Forget the fare matrix. What greets you on this bus is a wall of mug shots—except they’re not criminals. They’re students, barkadas, workers, and strangers. Tiny portraits taped like a scrapbook in motion, each one claiming: I was here.
They’re not arranged neatly. Some ID's lean sideways, some are cropped rough, others already fading. It’s a collage that looks more like a messy 'barkada notebook' than a gallery, but that’s the point. Order doesn’t matter. Presence does.
No one’s really sure how it started. One story says a student taped his picture as a joke. Another swears the first photo just appeared one day, no explanation. After that, more followed until the driver’s cab looked like a bulletin board. What’s clear is it’s always the passengers who begin it, never the driver.
“Para makisama lang,” says Megs, a Grade 12 student, pointing to her own picture stuck near the back window. She laughs. “Nakikita mo na andiyan ang mga kaklase mo, kaya maglalagay ka rin.”

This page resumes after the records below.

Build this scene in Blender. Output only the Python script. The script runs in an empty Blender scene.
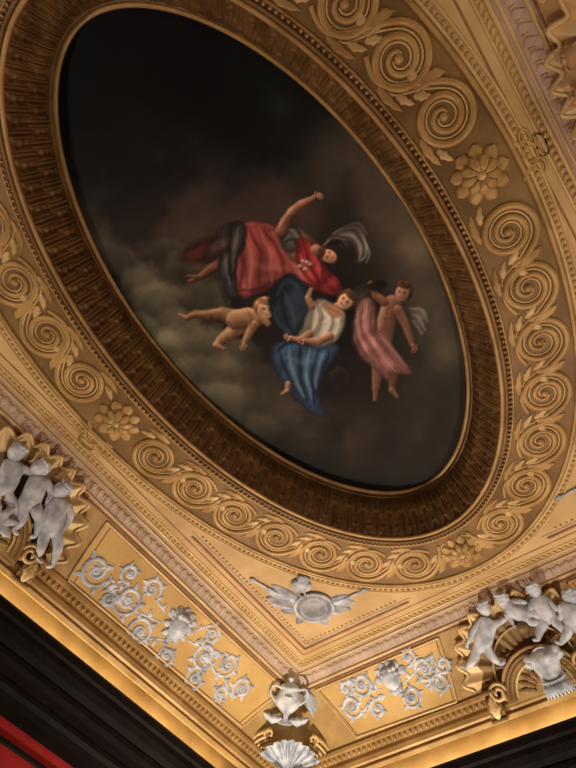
import bpy, math, numpy as np
from mathutils import Matrix, Vector
rng=np.random.default_rng(7)
S=3.4; H0=1.6
def nrm(v): v=np.array(v,float); return v/np.linalg.norm(v)
c1=nrm([1003,1252,577]); c2=nrm([-1562,986,577]); c3=nrm(np.cross(c1,c2)); c2=nrm(np.cross(c3,c1))
CX,CY=.25,.262          # oval centre
A,B=.688,.407           # centre line of the scroll frieze
HX,HY=.809,.527; RX,RY=.25,.264   # flat field half sizes
L=.2546; BUL=.014; WD=.2
def ray(u,v):
    r=np.array([u-288.,v-384.,577.]); return np.array([r@c1,r@c2,r@c3])
def wpt(v): return np.asarray(v)*S+np.array([0,0,H0])
# ---------------- surface maps (local x, y, relief n -> room space) ------------
th_t=np.linspace(0,2*np.pi,8001)
ex,ey=A*np.cos(th_t),B*np.sin(th_t)
cum=np.concatenate([[0],np.cumsum(np.hypot(np.diff(ex),np.diff(ey)))]); PER=cum[-1]
def EM(s,d,n):
    s,d,n=np.broadcast_arrays(np.asarray(s,float),d,n)
    t=np.interp(s%PER,cum,th_t); nx,ny=B*np.cos(t),A*np.sin(t); l=np.hypot(nx,ny)
    return np.stack([CX+A*np.cos(t)+d*nx/l, CY+B*np.sin(t)+d*ny/l, 1-n],-1)
def FM(x,y,n):
    x,y,n=np.broadcast_arrays(np.asarray(x,float),y,n); return np.stack([x,y,1-n],-1)
r2=math.sqrt(2)
def dz(q,n):
    b=BUL*np.sin(np.pi*np.clip(q/L,0,1)); return (q+b-n)/r2, 1+(-q+b-n)/r2
def CM(side):
    def f(x,q,n):
        x,q,n=np.broadcast_arrays(np.asarray(x,float),q,n); D,Z=dz(q,n)
        if side=='N': return np.stack([x,RY+HY+D,Z],-1)
        if side=='S': return np.stack([x,RY-HY-D,Z],-1)
        if side=='E': return np.stack([RX+HX+D,x,Z],-1)
        return np.stack([RX-HX-D,x,Z],-1)
    return f
NM,ET,SM,WM=CM('N'),CM('E'),CM('S'),CM('W')
def sv(side,u,v,n=0.):
    """survey measurement: sight line -> local coordinates on a ceiling surface"""
    D=ray(u,v)
    if side=='F':
        k=(1-n)/D[2]; return np.array([D[0]*k,D[1]*k])
    off=0.
    for _ in range(4):
        if side=='N': k=(RY+HY+1+off*r2)/(D[1]+D[2]); p=D*k; q=((p[1]-RY-HY)-(p[2]-1))/r2; x=p[0]
        else: k=(RX+HX+1+off*r2)/(D[0]+D[2]); p=D*k; q=((p[0]-RX-HX)-(p[2]-1))/r2; x=p[1]
        off=BUL*math.sin(math.pi*min(max(q/L,0),1))-n
    return np.array([x,q])
# ---------------- mesh builder ----------------
class MB:
    def __init__(s): s.v=[];s.f=[];s.m=[];s.n=0
    def add(s,v,f,m=0):
        v=np.asarray(v,float).reshape(-1,3); f=np.asarray(f,int)
        s.v.append(v); s.f.append(f+s.n); s.m.append(np.full(len(f),m)); s.n+=len(v)
    def build(s,name,mats,smooth=True,world=True):
        V=np.concatenate(s.v); 
        if world: V=wpt(V)
        me=bpy.data.meshes.new(name)
        lt=np.concatenate([np.full(len(f),f.shape[1]) for f in s.f]); li=np.concatenate([f.ravel() for f in s.f])
        me.vertices.add(len(V)); me.vertices.foreach_set('co',V.astype(np.float32).ravel())
        me.loops.add(len(li)); me.loops.foreach_set('vertex_index',li.astype(np.int32))
        me.polygons.add(len(lt)); me.polygons.foreach_set('loop_start',np.concatenate([[0],np.cumsum(lt)[:-1]]).astype(np.int32))
        me.polygons.foreach_set('material_index',np.concatenate(s.m).astype(np.int32))
        me.polygons.foreach_set('use_smooth',np.full(len(lt),smooth))
        me.update(calc_edges=True)
        for m in mats: me.materials.append(m)
        o=bpy.data.objects.new(name,me); bpy.context.collection.objects.link(o); return o
def gq(nu,nv,wu=False,wv=False):
    iu=np.arange(nu if wu else nu-1); iv=np.arange(nv if wv else nv-1)
    I,J=np.meshgrid(iu,iv,indexing='ij'); I2=(I+1)%nu; J2=(J+1)%nv
    return np.stack([I*nv+J,I2*nv+J,I2*nv+J2,I*nv+J2],-1).reshape(-1,4)
def grid(mb,P,m=0,wu=False,wv=False): mb.add(P.reshape(-1,3),gq(P.shape[0],P.shape[1],wu,wv),m)
def tube(mb,mp,xy,r,nh=0.,m=0,k=7,flat=1.,wrap=False):
    xy=np.asarray(xy,float); N=len(xy); r=np.broadcast_to(r,(N,)); nh=np.broadcast_to(nh,(N,))
    P=mp(xy[:,0],xy[:,1],nh); Q=mp(xy[:,0],xy[:,1],nh+.001)-P; Q/=np.linalg.norm(Q,axis=1)[:,None]
    if wrap: T=np.roll(P,-1,0)-np.roll(P,1,0)
    else: T=np.gradient(P,axis=0)
    T/=np.linalg.norm(T,axis=1)[:,None]+1e-12
    Sd=np.cross(T,Q); Sd/=np.linalg.norm(Sd,axis=1)[:,None]+1e-12
    a=np.linspace(0,2*np.pi,k,endpoint=False)
    V=P[:,None]+r[:,None,None]*(Sd[:,None]*np.cos(a)[None,:,None]+Q[:,None]*np.sin(a)[None,:,None]*flat)
    grid(mb,V,m,wrap,True)
def bez(p0,p1,p2,p3,n=14):
    t=np.linspace(0,1,n)[:,None]; p0,p1,p2,p3=[np.array(p,float) for p in (p0,p1,p2,p3)]
    return (1-t)**3*p0+3*(1-t)**2*t*p1+3*(1-t)*t*t*p2+t**3*p3
def crom(pts,n=8,closed=False):
    pts=np.array(pts,float)
    P=np.vstack([pts[-1],pts,pts[:2]]) if closed else np.vstack([2*pts[0]-pts[1],pts,2*pts[-1]-pts[-2]])
    out=[]
    for i in range(1,len(P)-2):
        t=np.linspace(0,1,n,endpoint=False)[:,None]; a,b,c,d=P[i-1],P[i],P[i+1],P[i+2]
        out.append(.5*((2*b)+(-a+c)*t+(2*a-5*b+4*c-d)*t**2+(-a+3*b-3*c+d)*t**3))
    if not closed: out.append(pts[-1:])
    return np.vstack(out)
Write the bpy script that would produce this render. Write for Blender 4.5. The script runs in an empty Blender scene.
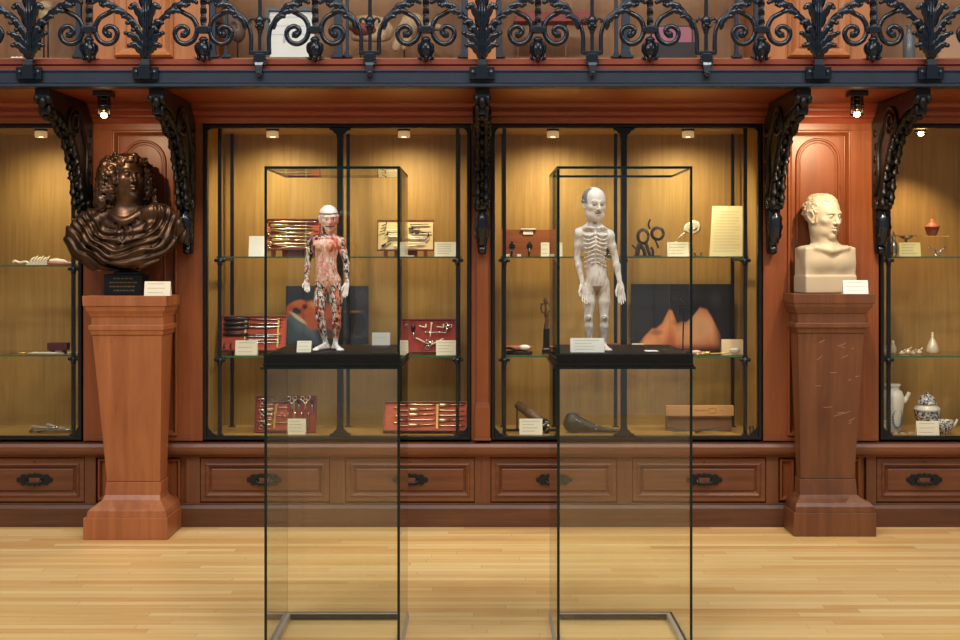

Most do it to join in, but the effect is bigger than that. In those tiny faces is the Filipino instinct to belong. Not the headline kind of bayanihan, but the quiet, daily version that you see on a crowded bus.
Drivers notice it, too. Some just shrug it off. “Pang-design lang yan,” one says with a grin. But another sees more. “Nakikita ko sila habang nagmamaneho,” he admits. “Naalala ko, mga estudyante, manggagawa, mga may pangarap ang sakay ko. Hindi lang basta pasahero. May buhay din sila.”
Every stop feels like a small finish line. But the bigger finish line—the dreams these passengers are chasing—isn’t his to cross. All the driver can do is bring them closer, trip by trip.